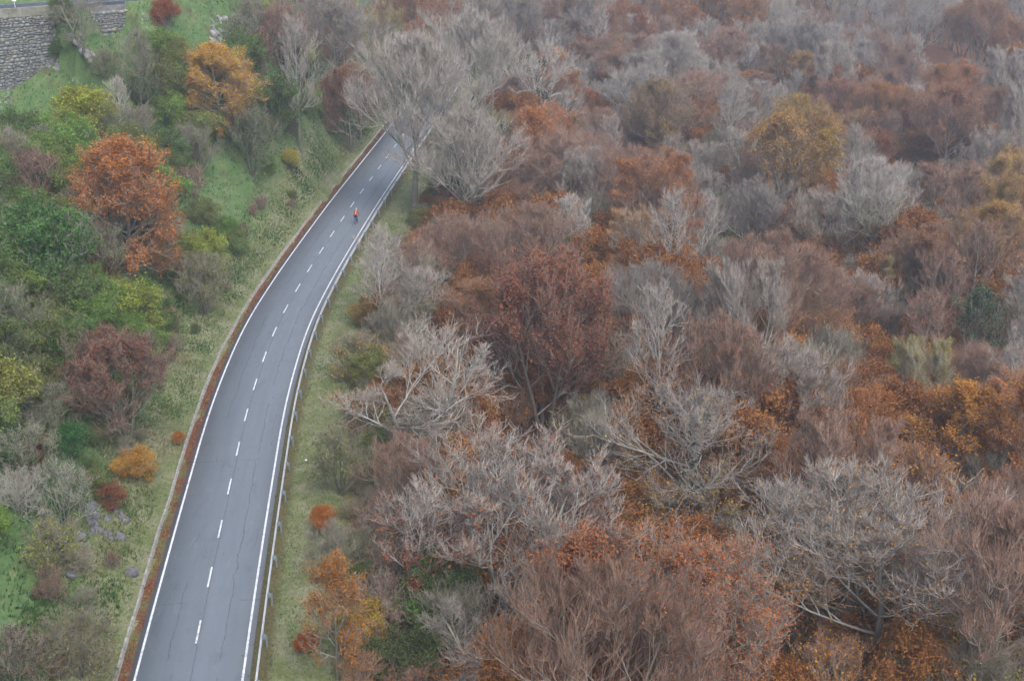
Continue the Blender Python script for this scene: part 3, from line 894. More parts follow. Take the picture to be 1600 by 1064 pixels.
T('ivy_clad_tree', 'tall_b', 1525, 515, 90, 'dark green ivy-covered tree near the right edge', 'bark_dark', 'full', (.030, .075, .032), ivy=True)
T('beech_tree', 'dome_c', 1310, 500, 140, 'purplish bare beech with a white forked stem beside the golden sapling', 'bark_red', 'few', RUST)
T('beech_tree', 'dome_a', 1530, 45, 110, 'hazy orange beech just under the sky gap at the top right', 'bark_red', 'full', (.33, .14, .03))
T('beech_tree', 'dome_c', 1350, 255, 110, 'rust-orange crown high on the right slope', 'bark_red', 'full', (.28, .095, .035))
T('beech_tree', 'dome_b', 1480, 200, 130, 'orange-red beech on the upper right slope under a small yellow bush', 'bark_red', 'full', (.26, .09, .04))
T('beech_tree', 'tall_b', 1525, 172, 26, 'tiny bright yellow tree high on the right slope', 'bark_grey', 'full', YELLOW)
T('beech_tree', 'dome_b', 642, 40, 150, 'deep orange beech above the bend of the lower road', 'bark_red', 'full', (.44, .16, .025), sz=1.1)
T('beech_tree', 'dome_d', 594, 75, 92, 'yellow-green beech left of the deep orange one above the road', 'bark_grey', 'full', (.40, .29, .03))
T('beech_tree', 'dome_a', 515, 70, 190, 'bare grey-green beech with many limbs left of the yellow-green one', 'bark_grey', 'few', (.20, .10, .04))
T('beech_tree', 'dome_c', 440, 60, 110, 'brown thin-leaved tree at the top beside the green bramble slope', 'bark_red', 'few', BROWN)
T('birch_tree', 'tall_a', 480, 165, 78, 'bare silvery tree with a straight stem on the bank left of the lower road', 'bark_grey', None, None, base=(470, 238), sz=1.1)
T('beech_tree', 'dome_c', 545, 165, 120, 'russet beech overhanging the grass bank by the bend', 'bark_red', 'full', (.20, .09, .04))
T('beech_tree', 'dome_b', 742, 55, 95, 'bare russet beech outside the far bend of the lower road', 'bark_red', 'few', COPPER)
T('beech_tree', 'dome_a', 800, 40, 120, 'wide bare beech at the top edge right of the far bend', 'bark_grey', 'few', RUST)
T('beech_tree', 'dome_c', 700, 18, 90, 'grey beech at the top edge above the far bend', 'bark_grey', 'few', COPPER)
T('beech_tree', 'dome_a', 712, 150, 190, 'bare grey beech behind the leaning tree, its crown over the upper stretch of road', 'bark_grey', None, None, base=(738, 205))
T('beech_tree', 'dome_c', 690, 105, 150, 'bare pale beech just before the far bend of the lower road', 'bark_grey', None, None, base=(722, 130), sz=1.1)
T('beech_tree', 'dome_b', 560, 150, 110, 'olive and rust beech on the bank left of the leaning tree', 'bark_grey', 'full', (.22, .15, .045), sz=.9)
T('beech_tree', 'dome_c', 660, 20, 80, 'orange-brown beech above the far bend, beside the deep orange one', 'bark_red', 'full', COPPER)
# verge saplings right
T('beech_sapling', 'bush_a', 503, 812, 46, 'small bright orange sapling at the edge of the verge', 'bark_red', 'full', (.42, .15, .03), 'sapling')
T('beech_sapling', 'tall_b', 522, 950, 120, 'orange and yellow young beech by the verge near the bottom', 'bark_grey', 'full', (.38, .16, .022), 'sapling')
T('beech_sapling', 'bush_b', 480, 1003, 42, 'low orange-red sapling below the young beech on the verge', 'bark_red', 'full', (.36, .09, .02), 'sapling')
T('shrub', 'bush_a', 515, 862, 100, 'grey leafless shrub between the two orange saplings by the verge', 'bark_dark', None, None, 'shrub')
T('shrub', 'bush_b', 565, 975, 90, 'yellow-leaved shrub right of the young beech on the verge', 'bark_dark', 'full', GOLD, 'shrub')
T('shrub', 'bush_a', 530, 720, 110, 'dark leafless shrub at the verge edge level with the white stone', 'bark_dark', 'few', OLIVE, 'shrub')
T('shrub', 'bush_b', 560, 560, 110, 'olive shrub at the foot of the wood right of the barrier', 'bark_dark', 'few', GOLD, 'shrub')
T('shrub', 'bush_b', 585, 490, 70, 'yellow-leaved shrub under the slim upright trees', 'bark_dark', 'full', (.26, .17, .03), 'shrub')

# left of the road
T('beech_tree', 'cone_a', 192, 330, 185, 'bright orange beech with layered leafy branches on the left slope', 'bark_grey', 'full', (.44, .165, .028), lift=.5, sz=1.0)
T('beech_tree', 'cone_a', 342, 135, 125, 'orange and yellow beech high on the left slope right of the stone wall', 'bark_grey', 'full', (.56, .31, .03), lift=.5, sz=.85)
T('beech_tree', 'dome_c', 187, 600, 205, 'half bare beech with red-brown leaves low down, left of the lower road', 'bark_dark', 'full', (.19, .075, .045), sz=.85)
T('beech_sapling', 'bush_b', 212, 727, 64, 'small yellow and orange sapling at the foot of the half bare beech', 'bark_grey', 'full', (.44, .27, .03), 'sapling')
T('beech_sapling', 'bush_a', 279, 685, 22, 'tiny orange sapling next to the gutter', 'bark_grey', 'full', (.42, .17, .02), 'sapling')
T('ash_tree', 'gnarl_b', 130, 62, 95, 'bare dark tree in front of the stone retaining wall', 'bark_dark', None, None, base=(132, 100))
T('shrub', 'bush_b', 100, 45, 44, 'green bush growing against the middle of the stone wall', 'bark_dark', 'full', (.085, .16, .045), 'bush')
T('shrub', 'bush_a', 92, 75, 34, 'green bush at the foot of the wall above the pale rock strata', 'bark_dark', 'full', (.095, .165, .045), 'bush')
T('shrub', 'bush_b', 165, 100, 60, 'olive bush right of the pale rock strata', 'bark_dark', 'few', OLIVE, 'bush')
T('shrub', 'bush_a', 258, 22, 45, 'red-brown shrub on the slope below the upper road', 'bark_red', 'full', RUST, 'shrub')
T('shrub', 'bush_a', 130, 185, 95, 'yellow-green bush below the grassy slope under the stone wall', 'bark_dark', 'full', (.27, .33, .035), 'bush')
T('shrub', 'bush_b', 262, 75, 50, 'yellow-green leaning bush under the upper road', 'bark_dark', 'full', LIME, 'bush')
T('tree', 'tall_b', 222, 140, 75, 'small grey tree with ivy-clad stems in the middle of the left slope', 'bark_dark', 'few', DARKG, base=(222, 185), ivy=True)
T('ash_tree', 'tall_b', 183, 150, 45, 'thin pale bare tree beside the ivy-clad one on the left slope', 'bark_pale', None, None)
T('shrub', 'bush_b', 232, 238, 62, 'pale yellow bush behind the bright orange beech', 'bark_dark', 'full', (.28, .27, .06), 'bush')
T('shrub', 'bush_a', 300, 235, 90, 'purple-grey leafless thicket below the orange and yellow beech', 'bark_dark', None, None, 'shrub')
T('shrub', 'bush_a', 390, 215, 110, 'purple-grey thicket on the bank, right of the other one', 'bark_dark', 'few', DARKG, 'shrub')
T('shrub', 'bush_b', 430, 160, 95, 'rounded olive-green bush left of the silvery tree', 'bark_dark', 'full', (.085, .12, .03), 'bush')
T('shrub', 'bush_a', 453, 250, 34, 'little bright yellow tree on the bank above the gutter', 'bark_grey', 'full', (.40, .33, .04), 'sapling')
T('shrub', 'bush_a', 75, 235, 85, 'dark grey-green shrub left of the bright orange beech', 'bark_dark', 'few', DARKG, 'shrub')
T('shrub', 'bush_a', 18, 255, 95, 'grey-green shrub at the left edge, upper part', 'bark_dark', 'few', OLIVE, 'shrub')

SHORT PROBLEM
Print the full listing exactly, dropping the pictures.

COMPLETE ANSWER
Continue the Blender Python script for this scene: part 3, from line 894. More parts follow. Take the picture to be 1600 by 1064 pixels.
T('ivy_clad_tree', 'tall_b', 1525, 515, 90, 'dark green ivy-covered tree near the right edge', 'bark_dark', 'full', (.030, .075, .032), ivy=True)
T('beech_tree', 'dome_c', 1310, 500, 140, 'purplish bare beech with a white forked stem beside the golden sapling', 'bark_red', 'few', RUST)
T('beech_tree', 'dome_a', 1530, 45, 110, 'hazy orange beech just under the sky gap at the top right', 'bark_red', 'full', (.33, .14, .03))
T('beech_tree', 'dome_c', 1350, 255, 110, 'rust-orange crown high on the right slope', 'bark_red', 'full', (.28, .095, .035))
T('beech_tree', 'dome_b', 1480, 200, 130, 'orange-red beech on the upper right slope under a small yellow bush', 'bark_red', 'full', (.26, .09, .04))
T('beech_tree', 'tall_b', 1525, 172, 26, 'tiny bright yellow tree high on the right slope', 'bark_grey', 'full', YELLOW)
T('beech_tree', 'dome_b', 642, 40, 150, 'deep orange beech above the bend of the lower road', 'bark_red', 'full', (.44, .16, .025), sz=1.1)
T('beech_tree', 'dome_d', 594, 75, 92, 'yellow-green beech left of the deep orange one above the road', 'bark_grey', 'full', (.40, .29, .03))
T('beech_tree', 'dome_a', 515, 70, 190, 'bare grey-green beech with many limbs left of the yellow-green one', 'bark_grey', 'few', (.20, .10, .04))
T('beech_tree', 'dome_c', 440, 60, 110, 'brown thin-leaved tree at the top beside the green bramble slope', 'bark_red', 'few', BROWN)
T('birch_tree', 'tall_a', 480, 165, 78, 'bare silvery tree with a straight stem on the bank left of the lower road', 'bark_grey', None, None, base=(470, 238), sz=1.1)
T('beech_tree', 'dome_c', 545, 165, 120, 'russet beech overhanging the grass bank by the bend', 'bark_red', 'full', (.20, .09, .04))
T('beech_tree', 'dome_b', 742, 55, 95, 'bare russet beech outside the far bend of the lower road', 'bark_red', 'few', COPPER)
T('beech_tree', 'dome_a', 800, 40, 120, 'wide bare beech at the top edge right of the far bend', 'bark_grey', 'few', RUST)
T('beech_tree', 'dome_c', 700, 18, 90, 'grey beech at the top edge above the far bend', 'bark_grey', 'few', COPPER)
T('beech_tree', 'dome_a', 712, 150, 190, 'bare grey beech behind the leaning tree, its crown over the upper stretch of road', 'bark_grey', None, None, base=(738, 205))
T('beech_tree', 'dome_c', 690, 105, 150, 'bare pale beech just before the far bend of the lower road', 'bark_grey', None, None, base=(722, 130), sz=1.1)
T('beech_tree', 'dome_b', 560, 150, 110, 'olive and rust beech on the bank left of the leaning tree', 'bark_grey', 'full', (.22, .15, .045), sz=.9)
T('beech_tree', 'dome_c', 660, 20, 80, 'orange-brown beech above the far bend, beside the deep orange one', 'bark_red', 'full', COPPER)
# verge saplings right
T('beech_sapling', 'bush_a', 503, 812, 46, 'small bright orange sapling at the edge of the verge', 'bark_red', 'full', (.42, .15, .03), 'sapling')
T('beech_sapling', 'tall_b', 522, 950, 120, 'orange and yellow young beech by the verge near the bottom', 'bark_grey', 'full', (.38, .16, .022), 'sapling')
T('beech_sapling', 'bush_b', 480, 1003, 42, 'low orange-red sapling below the young beech on the verge', 'bark_red', 'full', (.36, .09, .02), 'sapling')
T('shrub', 'bush_a', 515, 862, 100, 'grey leafless shrub between the two orange saplings by the verge', 'bark_dark', None, None, 'shrub')
T('shrub', 'bush_b', 565, 975, 90, 'yellow-leaved shrub right of the young beech on the verge', 'bark_dark', 'full', GOLD, 'shrub')
T('shrub', 'bush_a', 530, 720, 110, 'dark leafless shrub at the verge edge level with the white stone', 'bark_dark', 'few', OLIVE, 'shrub')
T('shrub', 'bush_b', 560, 560, 110, 'olive shrub at the foot of the wood right of the barrier', 'bark_dark', 'few', GOLD, 'shrub')
T('shrub', 'bush_b', 585, 490, 70, 'yellow-leaved shrub under the slim upright trees', 'bark_dark', 'full', (.26, .17, .03), 'shrub')

# left of the road
T('beech_tree', 'cone_a', 192, 330, 185, 'bright orange beech with layered leafy branches on the left slope', 'bark_grey', 'full', (.44, .165, .028), lift=.5, sz=1.0)
T('beech_tree', 'cone_a', 342, 135, 125, 'orange and yellow beech high on the left slope right of the stone wall', 'bark_grey', 'full', (.56, .31, .03), lift=.5, sz=.85)
T('beech_tree', 'dome_c', 187, 600, 205, 'half bare beech with red-brown leaves low down, left of the lower road', 'bark_dark', 'full', (.19, .075, .045), sz=.85)
T('beech_sapling', 'bush_b', 212, 727, 64, 'small yellow and orange sapling at the foot of the half bare beech', 'bark_grey', 'full', (.44, .27, .03), 'sapling')
T('beech_sapling', 'bush_a', 279, 685, 22, 'tiny orange sapling next to the gutter', 'bark_grey', 'full', (.42, .17, .02), 'sapling')
T('ash_tree', 'gnarl_b', 130, 62, 95, 'bare dark tree in front of the stone retaining wall', 'bark_dark', None, None, base=(132, 100))
T('shrub', 'bush_b', 100, 45, 44, 'green bush growing against the middle of the stone wall', 'bark_dark', 'full', (.085, .16, .045), 'bush')
T('shrub', 'bush_a', 92, 75, 34, 'green bush at the foot of the wall above the pale rock strata', 'bark_dark', 'full', (.095, .165, .045), 'bush')
T('shrub', 'bush_b', 165, 100, 60, 'olive bush right of the pale rock strata', 'bark_dark', 'few', OLIVE, 'bush')
T('shrub', 'bush_a', 258, 22, 45, 'red-brown shrub on the slope below the upper road', 'bark_red', 'full', RUST, 'shrub')
T('shrub', 'bush_a', 130, 185, 95, 'yellow-green bush below the grassy slope under the stone wall', 'bark_dark', 'full', (.27, .33, .035), 'bush')
T('shrub', 'bush_b', 262, 75, 50, 'yellow-green leaning bush under the upper road', 'bark_dark', 'full', LIME, 'bush')
T('tree', 'tall_b', 222, 140, 75, 'small grey tree with ivy-clad stems in the middle of the left slope', 'bark_dark', 'few', DARKG, base=(222, 185), ivy=True)
T('ash_tree', 'tall_b', 183, 150, 45, 'thin pale bare tree beside the ivy-clad one on the left slope', 'bark_pale', None, None)
T('shrub', 'bush_b', 232, 238, 62, 'pale yellow bush behind the bright orange beech', 'bark_dark', 'full', (.28, .27, .06), 'bush')
T('shrub', 'bush_a', 300, 235, 90, 'purple-grey leafless thicket below the orange and yellow beech', 'bark_dark', None, None, 'shrub')
T('shrub', 'bush_a', 390, 215, 110, 'purple-grey thicket on the bank, right of the other one', 'bark_dark', 'few', DARKG, 'shrub')
T('shrub', 'bush_b', 430, 160, 95, 'rounded olive-green bush left of the silvery tree', 'bark_dark', 'full', (.085, .12, .03), 'bush')
T('shrub', 'bush_a', 453, 250, 34, 'little bright yellow tree on the bank above the gutter', 'bark_grey', 'full', (.40, .33, .04), 'sapling')
T('shrub', 'bush_a', 75, 235, 85, 'dark grey-green shrub left of the bright orange beech', 'bark_dark', 'few', DARKG, 'shrub')
T('shrub', 'bush_a', 18, 255, 95, 'grey-green shrub at the left edge, upper part', 'bark_dark', 'few', OLIVE, 'shrub')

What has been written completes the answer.